Side-scan sonar image mosaicking is challenged by complex, spatially varying nonlinear distortions; conventional rigid/affine methods lack sufficient modeling capacity, while existing non-rigid approaches suffer from overfitting and poor robustness under sparse-texture conditions. This paper proposes a coarse-to-fine hierarchical non-rigid registration framework: (1) initialization via thin-plate splines coupled with superpixel-guided structured segmentation to enhance geometric consistency; (2) integration of global deformation priors and local detail-aware deformations, enabled by unsupervised pretraining of the SynthMorph network for dense correspondence estimation; and (3) multi-level deformation field fusion to ensure both smoothness and structural fidelity. Evaluated on real sonar data, the method substantially outperforms state-of-the-art rigid, traditional non-rigid, and deep learning-based approaches—achieving superior registration accuracy, structural consistency, and deformation smoothness.

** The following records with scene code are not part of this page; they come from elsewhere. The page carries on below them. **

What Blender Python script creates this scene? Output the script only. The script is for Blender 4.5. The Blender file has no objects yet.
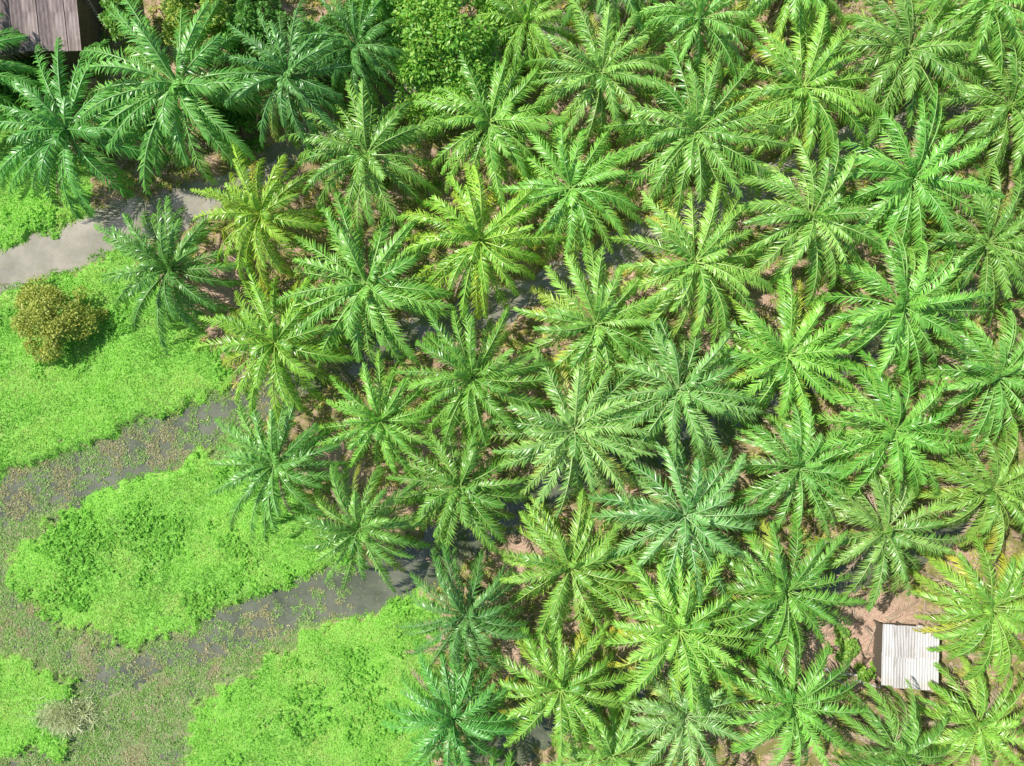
import bpy, math, numpy as np
from mathutils import Vector
S=0.08
CX,CY=512,383
HC=64.3
def W(px,py,z=0.0):
    k=(HC-z)/HC
    return ((px-CX)*S*k,(CY-py)*S*k)
rng=np.random.default_rng(7)
scene=bpy.context.scene
# ---------------- noise
TAB=np.random.default_rng(3).random((256,256))
def vnoise(x,y):
    xi=np.floor(x).astype(int); yi=np.floor(y).astype(int)
    fx=x-xi; fy=y-yi
    fx=fx*fx*(3-2*fx); fy=fy*fy*(3-2*fy)
    a=TAB[xi&255,yi&255]; b=TAB[(xi+1)&255,yi&255]; c=TAB[xi&255,(yi+1)&255]; d=TAB[(xi+1)&255,(yi+1)&255]
    return (a*(1-fx)+b*fx)*(1-fy)+(c*(1-fx)+d*fx)*fy
def fbm(x,y,o=4):
    r=0;a=0.5;t=0
    for i in range(o):
        r=r+a*vnoise(x*2**i+17.3*i,y*2**i+5.1*i);t+=a;a*=0.5
    return r/t
def sst(a,b,x):
    t=np.clip((x-a)/(b-a),0,1);return t*t*(3-2*t)
# ---------------- layout
CAN=[
 [(-400,420,24),(-150,330,22),(0,268,21),(60,250,19),(130,222,17),(215,195,15),(300,142,14),(400,95,9),(520,45,9),(640,-10,9),(800,-90,9)],
 [(-400,640,26),(0,505,24),(100,468,24),(200,425,22),(250,402,19),(350,357,15),(487,310,16),(600,258,13),(712,207,18),(865,138,14),(1024,68,9),(1250,-30,9)],
 [(88,690,12),(200,645,15),(300,603,22),(400,578,23),(440,552,20),(530,495,17),(640,455,18),(740,415,18),(870,343,16),(1024,275,9),(1280,160,9)],
 [(300,890,14),(505,750,19),(600,695,14),(740,635,14),(850,580,15),(1000,510,10),(1280,380,9)],
]
def canal_d(x,y):
    best=np.full(x.shape,1e3)
    for c in CAN:
        for (a,b) in zip(c[:-1],c[1:]):
            ax,ay=W(a[0],a[1]);bx,by=W(b[0],b[1])
            dx,dy=bx-ax,by-ay
            t=np.clip(((x-ax)*dx+(y-ay)*dy)/(dx*dx+dy*dy),0,1)
            w=(a[2]*(1-t)+b[2]*t)*S
            d=np.hypot(x-ax-t*dx,y-ay-t*dy)-w
            best=np.minimum(best,d)
    return best
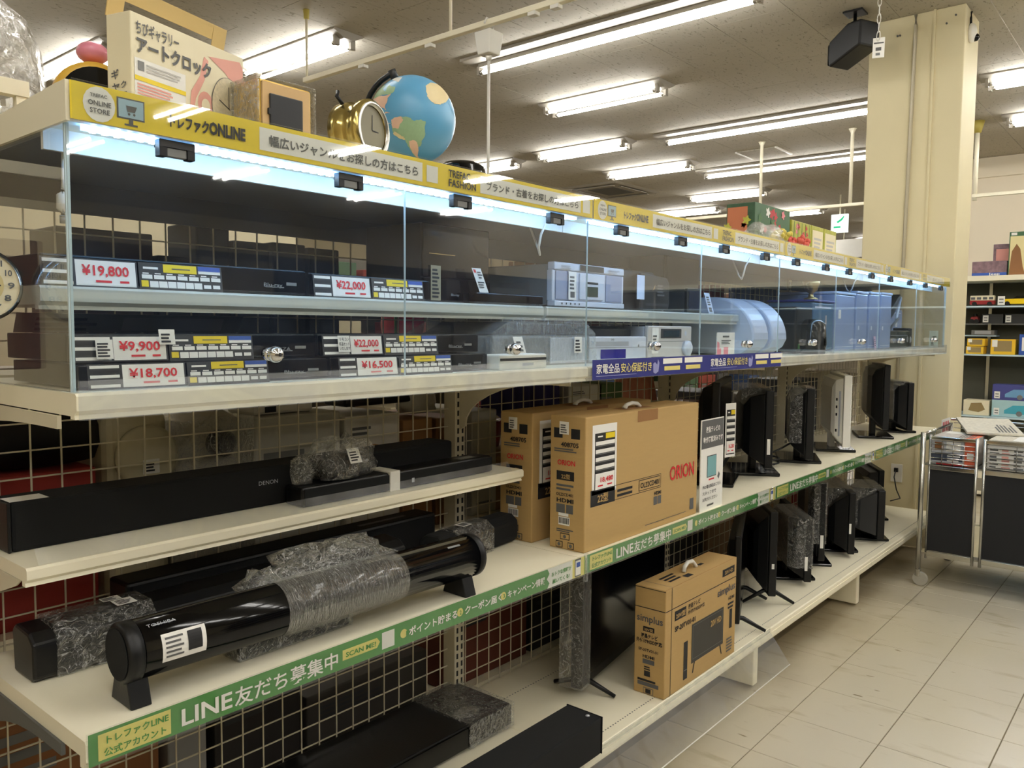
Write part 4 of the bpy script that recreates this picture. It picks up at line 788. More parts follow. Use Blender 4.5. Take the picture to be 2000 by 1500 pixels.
P = Panel(t, (0, 0, 0.328), FX, (0, 1, 0)); P.rect(0, 0.0, 0.478, 0.0012, KRAFTD); P.rect(0.04, 0, 0.042, 0.104, INKG); rows(P, 0.08, 0.03, 0.10, 0.05, 3, INK); P.rect(0.16, 0.015, 0.2, 0.035, INK); P.rect(0.30, 0.045, 0.33, 0.058, INK); P.build('top_print')
hb = MB(); hb.tube([(0.20, 0.05, 0.329), (0.205, 0.05, 0.345), (0.225, 0.05, 0.355), (0.255, 0.05, 0.352), (0.275, 0.05, 0.335), (0.28, 0.05, 0.329)], 0.007, WHITE, 6); hb.build('carry_handle', t)
# clear acrylic guard hanging from the base shelf edge
t = thing('acrylic_guard', 'clear acrylic guard hanging from the base shelf edge below the lower carton', 'guard', (0, 0, 0))
MB().add([(1.1, -0.008, 0.236), (2.38, -0.008, 0.236), (2.38, -0.085, 0.135), (1.1, -0.085, 0.135)], [(0, 1, 2, 3)], ACRYL).build('sheet', t, fix=False)
MB().tube([(1.1, -0.0855, 0.134), (2.38, -0.0855, 0.134)], 0.0018, WHITE, 5).build('edge', t); MB().box((1.1, -0.0100, 0.232), (2.38, -0.0074, 0.246), ACRYL).build('clip_rail', t)
# big black wrapped deck and black sound bar at the left of the base shelf
t = thing('video_deck', 'large flat black deck with a wrapped right end on the base shelf', 'deck', (0.60, 0.232, bz))
MB().box((0, 0.006, 0.01), (0.60, 0.215, 0.068), BLACK).build('body', t, bevel=0.004); MB().box((0.001, 0, 0.012), (0.599, 0.0055, 0.066), GLOSS).build('front_panel', t, bevel=0.002)
for fx in (0.05, 0.55):
    for fy in (0.04, 0.18): MB().lathe([(0.012, 0), (0.012, 0.01)], BLACK, 10, (fx, fy, 0)).build('foot', t)
wb = MB(); wb.box((0.43, -0.004, 0.008), (0.605, 0.218, 0.073), WRAP); wb.sphere((0.47, 0.05, 0.074), 0.03, WRAP, 12, (1.5, 1, 0.3)); wb.build('plastic_wrap', t)
t = thing('sound_bar', 'black sound bar lying along the base shelf edge, overhanging it', 'sound bar', (0.40, -0.03, bz))
MB().prism([(0, 0.0), (0.118, 0.0), (0.118, 0.088), (0.105, 0.098), (0.0, 0.098)], 'x', 0, 0.845, CLOTH).build('body', t, bevel=0.005)
MB().box((0.8455, -0.001, 0.0), (0.849, 0.112, 0.097), BLACK).build('end_cap', t, bevel=0.001); MB().lathe([(0.006, 0.0982), (0.005, 0.1005), (0, 0.1008)], SILVER, 12, (0.825, 0.03, 0)).build('screw', t)
t = thing('set_top_box', 'dark flat box at the lower left below the green strip', 'box', (0.02, 0.14, bz)); MB().box((0, 0, 0), (0.36, 0.28, 0.10), BLACK).build('body', t, bevel=0.005); MB().box((0.004, -0.004, 0.01), (0.356, -0.0005, 0.09), GLOSS).build('front_panel', t)

# ================================================================ left bay: extra shelf and sound bars
e_ = thing('extra_shelf', 'short cream shelf carrying two sound bars above the left bay', 'shelf', (0, 0, 0))
d = MB().box((0.003, 0.216, 0.938), (1.197, 0.43, 0.960), CREAM); lip(d, 0.003, 1.197, 0.20, 0.930, 0.960); d.build('board', e_)
MB().add([(0.02, 0.197, 0.962), (1.15, 0.197, 0.962), (1.15, 0.212, 0.985), (0.02, 0.212, 0.985)], [(0, 1, 2, 3)], ACRYL).build('price_rail', e_, fix=False)
for x in (0.0015, 1.1955): MB().prism([(0.43, 0.937), (0.22, 0.937), (0.24, 0.925), (0.43, 0.86)], 'x', x, x + 0.003, CREAMD).build('bracket', e_)
t = thing('sound_bar', 'long black cloth sound bar at the back of the extra shelf', 'sound bar', (0.02, 0.305, 0.9605))
MB().box((0, 0, 0.0), (1.02, 0.085, 0.082), CLOTH).build('body', t, bevel=0.006); MB().box((-0.006, -0.001, -0.0), (-0.0005, 0.086, 0.083), BLACK).build('end_cap', t, bevel=0.002)
P = Panel(t, (0, 0, 0), FX, FU); P.text('DENON', 0.452, 0.046, 0.012, SILVER, 0.045); P.build('logo') if P.b.v else text('DENON', t, (0.452, -0.002, 0.046), FX, FU, 0.012, SILVER, 0.045)
P = Panel(t, (0, 0, 0.082), FX, (0, 1, 0)); P.rect(0.0, 0.005, 0.06, 0.05, PAPER); P.build('paper_slip')
t = thing('sound_bar', 'shorter black sound bar at the front of the extra shelf, tied with white band', 'sound bar', (0.53, 0.235, 0.9605))
MB().box((0, 0, 0.0), (0.585, 0.062, 0.042), SATIN).build('body', t, bevel=0.006); MB().box((0.004, -0.003, 0.004), (0.581, -0.0005, 0.038), CLOTH).build('grille', t)
MB().box((0.232, -0.006, -0.0), (0.262, 0.066, 0.046), WHITE).build('white_band', t, bevel=0.002)
P = Panel(t, (0, -0.003, 0), FX, FU); P.rect(0.30, 0.012, 0.308, 0.022, SILVER); P.build('logo'); P = Panel(t, (0, 0, 0.042), FX, (0, 1, 0)); P.rect(0.48, 0.01, 0.54, 0.04, GREY); P.build('top_label')
bg = thing('bagged_accessories', 'clear bag of black cables lying on the shorter front sound bar', 'bag', (0.64, 0.27, 1.003))
def blob(c, s, mat, seed, n=18, amp=0.22):
    rnd = random.Random(seed); ph = [rnd.uniform(0, 6) for _ in range(9)]; b = MB(); m = n // 2; vs = []; fs = []
    for j in range(m + 1):
        th = PI * j / m
        for k in range(n):
            a = 2 * PI * k / n; q = 1 + amp * (math.sin(3 * a + ph[0]) * math.sin(2 * th + ph[1]) + 0.6 * math.sin(5 * a + ph[2] + 3 * th) + 0.4 * math.sin(7 * th + ph[3] + 2 * a))
            if j in (0, m): q = 1
            vs.append((c[0] + s[0] * q * math.sin(th) * math.cos(a), c[1] + s[1] * q * math.sin(th) * math.sin(a), c[2] + s[2] * max(math.cos(th), -0.55) * (q if th < 1.6 else 1)))
    for j in range(m):
        for k in range(n): fs.append((j * n + k, (j + 1) * n + k, (j + 1) * n + (k + 1) % n, j * n + (k + 1) % n))
    return b.add(vs, fs, mat, True)
blob((0.02, 0, 0.031), (0.085, 0.038, 0.055), WRAP, 3).build('bag', bg); blob((0.02, 0, 0.024), (0.06, 0.028, 0.032), BLACK, 5, 14, 0.12).build('cables', bg); blob((-0.085, 0.0, 0.022), (0.025, 0.02, 0.04), WRAP, 8, 12).build('knot', bg)
P = Panel(bg, (0.01, -0.040, 0.035), FX, (0, 0.5, 1)); P.rect(0, 0, 0.032, 0.034, PAPER); rows(P, 0.004, 0.005, 0.024, 0.024, 4, INK); P.build('stock_label')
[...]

Side-scan sonar mosaicking plays a crucial role in large-scale seabed mapping but is challenged by complex non-linear, spatially varying distortions due to diverse sonar acquisition conditions. Existing rigid or affine registration methods fail to model such complex deformations, whereas traditional non-rigid techniques tend to overfit and lack robustness in sparse-texture sonar data. To address these challenges, we propose a coarse-to-fine hierarchical non-rigid registration framework tailored for large-scale side-scan sonar images. Our method begins with a global Thin Plate Spline initialization from sparse correspondences, followed by superpixel-guided segmentation that partitions the image into structurally consistent patches preserving terrain integrity. Each patch is then refined by a pretrained SynthMorph network in an unsupervised manner, enabling dense and flexible alignment without task-specific training. Finally, a fusion strategy integrates both global and local deformations into a smooth, unified deformation field. Extensive quantitative and visual evaluations demonstrate that our approach significantly outperforms state-of-the-art rigid, classical non-rigid, and learning-based methods in accuracy, structural consistency, and deformation smoothness on the challenging sonar dataset.